Activision sues Guitar Hero developers

Publisher files suit against series producer, brand manager, hardware group member, RedOctane's PR firm, and unlicensed peripheral manufacturer The Ant Commandos.


Last year, Guitar Hero publisher RedOctane and parent company Activision sued The Ant Commandos, a company that makes unlicensed guitar controllers for the popular rhythm game. They claimed that the peripheral maker infringed on its trademarks. The Ant Commandos filed a countersuit alleging that RedOctane copied the official Guitar Hero peripheral's design from its parent company's "Magical Guitar" controller, released years earlier for Konami's Guitar Freaks line of games. By year's end, the two companies had settled their dispute.

Now Activision is suing The Ant Commandos again, with a complaint filed in US District Court in Los Angeles last month. But the peripheral maker has some company this time. Three people who worked on Guitar Hero and PR firm Reverb Communications were also named as defendants. Reverb formerly represented RedOctane, and last month announced that it was providing services to The Ant Commandos. In the same press release, The Ant Commandos announced that Reverb's vice president of business development had joined its board of directors. Harmonix, the studio that developed the first two Guitar Hero games, is not named or involved in the suit.

According to legal filings in the case, three of the people who worked on Guitar Hero II for RedOctane--executive producer John Tam, brand manager Corey Fong, and hardware group member Jamie Yang--started a new company in conjunction with The Ant Commandos, referred to as both Lodestone Entertainment and Hourglass Interactive.

Activision is accusing the three workers of copyright infringement, trademark infringement, misappropriating trade secrets and confidential information, breach of contract, interference with contractual relations, and more.

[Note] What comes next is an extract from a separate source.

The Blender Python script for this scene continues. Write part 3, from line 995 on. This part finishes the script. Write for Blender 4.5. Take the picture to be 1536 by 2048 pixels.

The publisher has already obtained a temporary restraining order against the developers, preventing them from distributing a demo Tam created. The demo incorporated elements of Guitar Hero and StepMania, a free dance game for the PC that supports dance pads and includes a step editor. The restraining order also prevents them from "taking any steps to develop, market, manufacture, sell, or distribute any guitar or drum based video games," unless The Ant Commandos can produce evidence that such a game was developed without the involvement of the trio or Reverb Communications.

Furthermore, the three developers are prevented from using or disclosing any knowledge of Activision trade secrets they have. The order specifically mentions things like contract terms for music licensing and in-game advertising, sales figures, marketing plans, product designs, and possible future songs and artists to be featured. They are also restrained from taking any steps to develop a guitar controller for the Xbox 360 edition of Guitar Hero II until the game has been on shelves for at least three months.

Finally, the developers have been ordered not to solicit Activision employees, partners, or Asia-based manufacturing vendors.

The developers' lawyer, representatives for Reverb and The Ant Commandos, and a representative with Activision all declined to comment on the suit.